Zhang, a Dalian police officer dealing with civil affairs, said national circumstances help explain all this bureaucracy. “Chinese people have experienced poverty-ridden times so every family has the instinct to save up as much as they can for later,” said Zhang. “It is still common today that in order to continue to receive their parents’ pensions, offspring do not report their deaths. And then, when the offspring does need their parents’ death certificates a few years later, they can end up in big trouble.”

With his experience in the U.S., Xie is convinced that ultimately it is the government mindset that creates the problems in China. “In America, the authorities expect the people to have self-discipline, whereas in China we believe that a lot of people are troublemakers and need to be strictly controlled,” he said.

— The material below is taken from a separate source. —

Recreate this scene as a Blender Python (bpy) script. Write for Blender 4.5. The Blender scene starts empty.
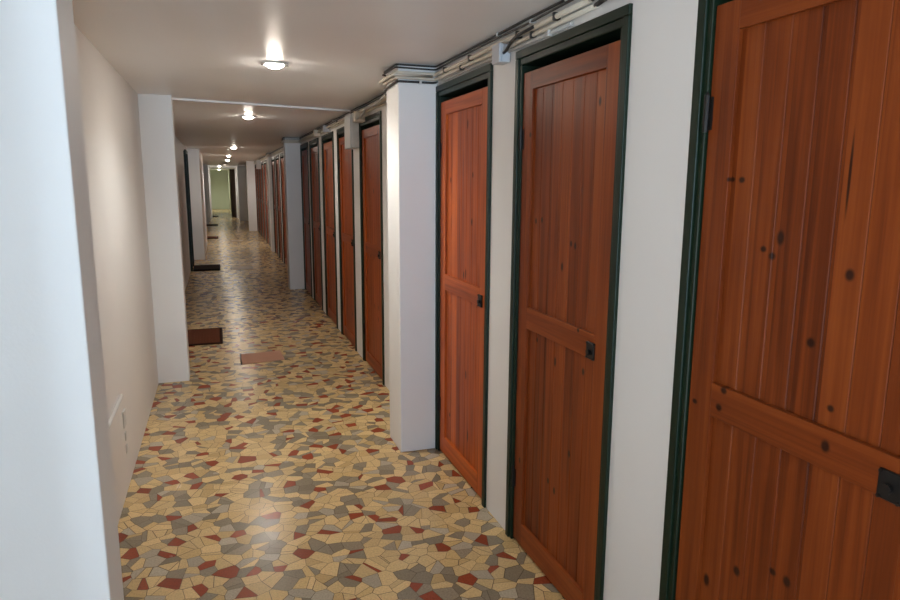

Recently it was reported that a young woman who passed the teacher qualification exam was required to obtain a non-criminal record certificate before getting her teacher certificate. Since she hasn’t started working yet no employer was willing to endorse her non-criminal status. She then asked the neighborhood committee to help her. The neighborhood committee stated that they could not help her unless she obtained a certificate from the police. And then comes the most ridiculous moment: the police demanded that she provide proof from the education authority that she indeed needs this certificate!

“In Britain, when hiring a teacher the schools themselves will investigate any past criminal activity, credit problems, and so forth,” explains Yifan, a UK-based Chinese native. “It’s not up to the individual to provide a written certificate to prove they are not a criminal.”